[Work to be completed]
Identify the lines that contain the word "parts", then copy them.

[Collected material]
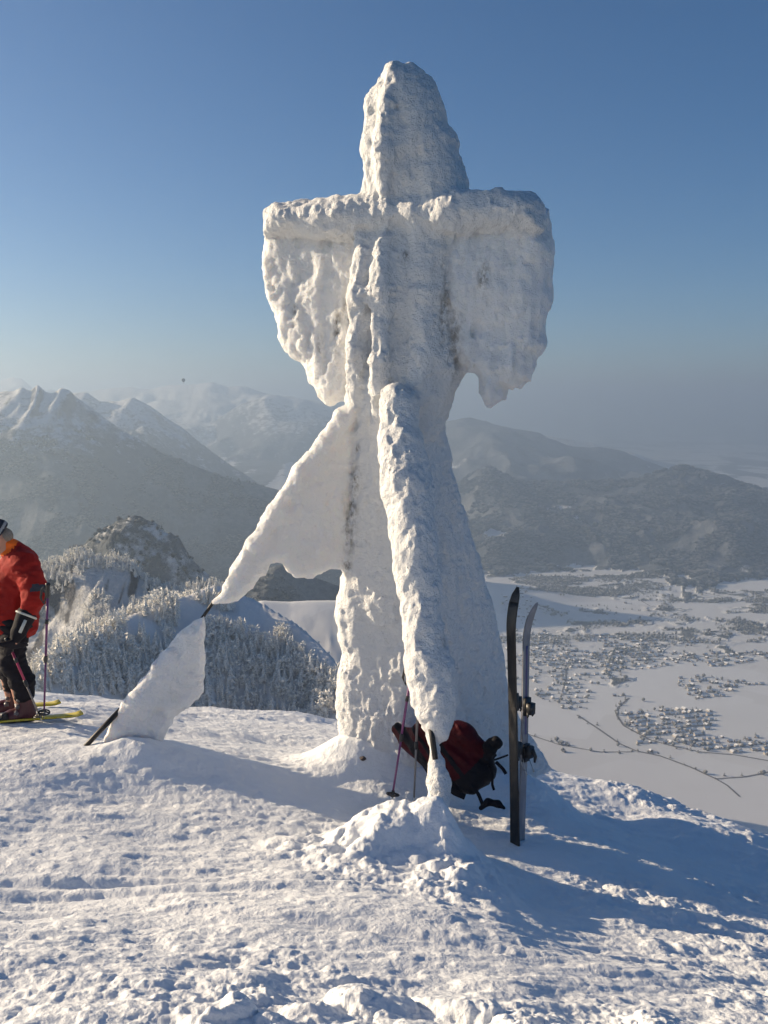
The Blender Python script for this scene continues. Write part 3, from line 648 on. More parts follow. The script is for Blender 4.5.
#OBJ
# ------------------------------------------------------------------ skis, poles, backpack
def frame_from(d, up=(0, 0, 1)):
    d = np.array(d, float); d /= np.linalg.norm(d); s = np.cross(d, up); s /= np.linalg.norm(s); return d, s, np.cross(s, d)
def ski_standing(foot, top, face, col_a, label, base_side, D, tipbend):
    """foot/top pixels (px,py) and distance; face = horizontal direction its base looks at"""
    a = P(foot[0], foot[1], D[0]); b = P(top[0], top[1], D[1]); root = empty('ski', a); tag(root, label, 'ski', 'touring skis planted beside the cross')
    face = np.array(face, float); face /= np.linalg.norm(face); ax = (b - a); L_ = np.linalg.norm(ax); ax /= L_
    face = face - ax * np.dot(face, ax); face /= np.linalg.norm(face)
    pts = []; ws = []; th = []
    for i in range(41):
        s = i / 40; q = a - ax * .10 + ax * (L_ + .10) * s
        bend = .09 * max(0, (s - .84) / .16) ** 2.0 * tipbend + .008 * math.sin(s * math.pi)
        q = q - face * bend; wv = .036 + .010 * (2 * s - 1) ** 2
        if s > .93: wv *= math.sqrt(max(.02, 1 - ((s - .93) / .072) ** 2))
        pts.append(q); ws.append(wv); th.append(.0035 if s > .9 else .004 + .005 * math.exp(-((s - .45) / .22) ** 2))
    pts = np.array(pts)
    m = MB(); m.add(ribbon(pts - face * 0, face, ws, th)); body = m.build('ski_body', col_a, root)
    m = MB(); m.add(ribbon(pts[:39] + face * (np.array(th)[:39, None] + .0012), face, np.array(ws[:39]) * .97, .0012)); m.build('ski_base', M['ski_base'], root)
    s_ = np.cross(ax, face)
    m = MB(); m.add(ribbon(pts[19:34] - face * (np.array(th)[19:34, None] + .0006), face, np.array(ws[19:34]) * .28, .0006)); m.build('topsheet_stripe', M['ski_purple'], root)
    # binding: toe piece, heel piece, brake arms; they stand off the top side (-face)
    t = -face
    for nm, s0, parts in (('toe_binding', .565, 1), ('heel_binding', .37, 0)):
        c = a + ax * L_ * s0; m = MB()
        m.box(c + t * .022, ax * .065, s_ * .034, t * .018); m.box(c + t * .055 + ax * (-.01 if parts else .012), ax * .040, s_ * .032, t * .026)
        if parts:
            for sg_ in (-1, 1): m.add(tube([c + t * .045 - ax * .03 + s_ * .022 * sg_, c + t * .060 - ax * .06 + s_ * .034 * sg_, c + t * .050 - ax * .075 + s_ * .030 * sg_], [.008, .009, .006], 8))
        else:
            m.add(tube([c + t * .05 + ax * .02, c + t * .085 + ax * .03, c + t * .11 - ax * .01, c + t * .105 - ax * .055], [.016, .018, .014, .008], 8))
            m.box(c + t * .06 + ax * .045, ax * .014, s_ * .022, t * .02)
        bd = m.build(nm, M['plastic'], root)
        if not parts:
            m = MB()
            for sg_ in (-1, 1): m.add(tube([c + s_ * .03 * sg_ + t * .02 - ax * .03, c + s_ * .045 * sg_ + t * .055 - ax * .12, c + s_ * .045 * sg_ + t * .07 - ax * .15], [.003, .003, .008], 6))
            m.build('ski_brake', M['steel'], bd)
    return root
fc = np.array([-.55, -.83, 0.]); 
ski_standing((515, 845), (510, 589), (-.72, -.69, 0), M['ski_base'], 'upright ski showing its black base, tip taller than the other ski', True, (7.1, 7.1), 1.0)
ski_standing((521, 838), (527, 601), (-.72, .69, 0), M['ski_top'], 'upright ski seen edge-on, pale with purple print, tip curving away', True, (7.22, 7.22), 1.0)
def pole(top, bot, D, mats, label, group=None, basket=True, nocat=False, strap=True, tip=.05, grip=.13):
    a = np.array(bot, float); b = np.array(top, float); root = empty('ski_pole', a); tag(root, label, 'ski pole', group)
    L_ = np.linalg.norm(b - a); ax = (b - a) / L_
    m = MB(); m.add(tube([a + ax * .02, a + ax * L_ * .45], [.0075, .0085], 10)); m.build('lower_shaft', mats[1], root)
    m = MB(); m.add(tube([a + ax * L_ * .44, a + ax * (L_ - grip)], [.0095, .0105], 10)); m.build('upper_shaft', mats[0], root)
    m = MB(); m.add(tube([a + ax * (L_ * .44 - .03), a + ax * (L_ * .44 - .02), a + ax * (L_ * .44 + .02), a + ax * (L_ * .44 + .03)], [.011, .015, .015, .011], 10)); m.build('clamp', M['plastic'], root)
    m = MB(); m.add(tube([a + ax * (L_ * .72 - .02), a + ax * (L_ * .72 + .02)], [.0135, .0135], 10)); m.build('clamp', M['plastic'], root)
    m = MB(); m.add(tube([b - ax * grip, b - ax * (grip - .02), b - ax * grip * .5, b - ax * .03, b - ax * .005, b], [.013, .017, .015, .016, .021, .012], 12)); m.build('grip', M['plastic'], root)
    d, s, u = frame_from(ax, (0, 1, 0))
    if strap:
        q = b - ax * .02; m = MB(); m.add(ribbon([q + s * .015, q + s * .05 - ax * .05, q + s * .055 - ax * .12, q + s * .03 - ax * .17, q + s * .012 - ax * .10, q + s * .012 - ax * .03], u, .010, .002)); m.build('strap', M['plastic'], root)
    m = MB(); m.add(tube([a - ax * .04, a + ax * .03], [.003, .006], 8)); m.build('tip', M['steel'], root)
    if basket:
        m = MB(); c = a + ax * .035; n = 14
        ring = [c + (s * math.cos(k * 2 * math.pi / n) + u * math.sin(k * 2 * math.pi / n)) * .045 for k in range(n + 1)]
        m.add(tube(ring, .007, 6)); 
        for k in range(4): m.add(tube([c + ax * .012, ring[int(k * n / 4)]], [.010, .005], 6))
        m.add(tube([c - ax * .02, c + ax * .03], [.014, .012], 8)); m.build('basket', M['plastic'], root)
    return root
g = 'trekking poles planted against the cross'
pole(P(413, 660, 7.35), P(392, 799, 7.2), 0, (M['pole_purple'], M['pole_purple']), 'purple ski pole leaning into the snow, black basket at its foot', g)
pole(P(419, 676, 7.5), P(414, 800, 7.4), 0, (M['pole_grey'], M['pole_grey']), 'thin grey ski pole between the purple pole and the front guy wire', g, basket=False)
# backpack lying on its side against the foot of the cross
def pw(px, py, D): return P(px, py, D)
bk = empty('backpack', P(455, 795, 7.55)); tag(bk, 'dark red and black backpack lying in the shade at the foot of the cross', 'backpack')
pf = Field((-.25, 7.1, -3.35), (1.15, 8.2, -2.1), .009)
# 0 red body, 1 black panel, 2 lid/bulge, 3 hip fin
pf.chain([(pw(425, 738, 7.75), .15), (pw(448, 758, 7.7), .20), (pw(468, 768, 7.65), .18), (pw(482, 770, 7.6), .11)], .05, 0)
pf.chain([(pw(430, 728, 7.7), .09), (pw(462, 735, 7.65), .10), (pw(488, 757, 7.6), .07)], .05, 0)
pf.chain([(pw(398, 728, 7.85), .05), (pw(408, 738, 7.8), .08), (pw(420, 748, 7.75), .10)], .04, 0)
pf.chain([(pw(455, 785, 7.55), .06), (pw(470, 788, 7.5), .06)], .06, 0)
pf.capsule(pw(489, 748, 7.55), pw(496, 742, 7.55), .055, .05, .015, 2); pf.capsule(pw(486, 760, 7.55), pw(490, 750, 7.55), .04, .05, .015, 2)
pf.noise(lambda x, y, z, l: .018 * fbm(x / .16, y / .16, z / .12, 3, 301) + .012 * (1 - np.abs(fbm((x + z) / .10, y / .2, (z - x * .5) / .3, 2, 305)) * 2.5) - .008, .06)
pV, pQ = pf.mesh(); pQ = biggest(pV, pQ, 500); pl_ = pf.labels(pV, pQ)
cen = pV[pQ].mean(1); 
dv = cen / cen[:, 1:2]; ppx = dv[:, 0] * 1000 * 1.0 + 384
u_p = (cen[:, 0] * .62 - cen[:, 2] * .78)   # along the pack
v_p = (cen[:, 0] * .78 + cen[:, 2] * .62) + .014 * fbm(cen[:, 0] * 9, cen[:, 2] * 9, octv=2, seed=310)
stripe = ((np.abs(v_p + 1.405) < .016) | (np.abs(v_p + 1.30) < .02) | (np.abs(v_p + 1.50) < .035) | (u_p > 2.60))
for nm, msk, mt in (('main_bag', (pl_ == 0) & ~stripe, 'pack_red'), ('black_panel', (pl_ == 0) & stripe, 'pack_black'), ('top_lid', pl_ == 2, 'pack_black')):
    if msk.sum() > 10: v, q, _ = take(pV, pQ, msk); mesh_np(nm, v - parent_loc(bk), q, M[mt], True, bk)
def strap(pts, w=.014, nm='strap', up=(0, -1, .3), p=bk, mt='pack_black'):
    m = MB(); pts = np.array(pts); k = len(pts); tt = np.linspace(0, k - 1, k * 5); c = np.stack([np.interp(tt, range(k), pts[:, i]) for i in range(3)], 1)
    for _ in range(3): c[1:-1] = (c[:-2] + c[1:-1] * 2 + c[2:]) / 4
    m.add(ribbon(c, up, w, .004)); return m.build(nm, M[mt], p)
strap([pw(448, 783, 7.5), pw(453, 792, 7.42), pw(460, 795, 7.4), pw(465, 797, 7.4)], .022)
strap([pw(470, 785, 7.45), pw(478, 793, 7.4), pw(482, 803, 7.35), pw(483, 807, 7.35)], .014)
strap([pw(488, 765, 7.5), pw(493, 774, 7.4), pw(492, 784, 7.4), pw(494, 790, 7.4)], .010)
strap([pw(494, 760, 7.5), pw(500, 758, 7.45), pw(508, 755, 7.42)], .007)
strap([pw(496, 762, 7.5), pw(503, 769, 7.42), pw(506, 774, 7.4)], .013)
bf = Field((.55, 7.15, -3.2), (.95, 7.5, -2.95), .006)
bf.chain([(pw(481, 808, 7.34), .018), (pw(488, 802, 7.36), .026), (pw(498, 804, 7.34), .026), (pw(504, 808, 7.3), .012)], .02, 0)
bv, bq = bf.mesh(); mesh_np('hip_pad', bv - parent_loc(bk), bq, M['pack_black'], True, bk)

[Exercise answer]
The Blender Python script for this scene continues. Write part 3, from line 648 on. More parts follow. The script is for Blender 4.5.
    for nm, s0, parts in (('toe_binding', .565, 1), ('heel_binding', .37, 0)):
        m.box(c + t * .022, ax * .065, s_ * .034, t * .018); m.box(c + t * .055 + ax * (-.01 if parts else .012), ax * .040, s_ * .032, t * .026)
        if parts:
        if not parts:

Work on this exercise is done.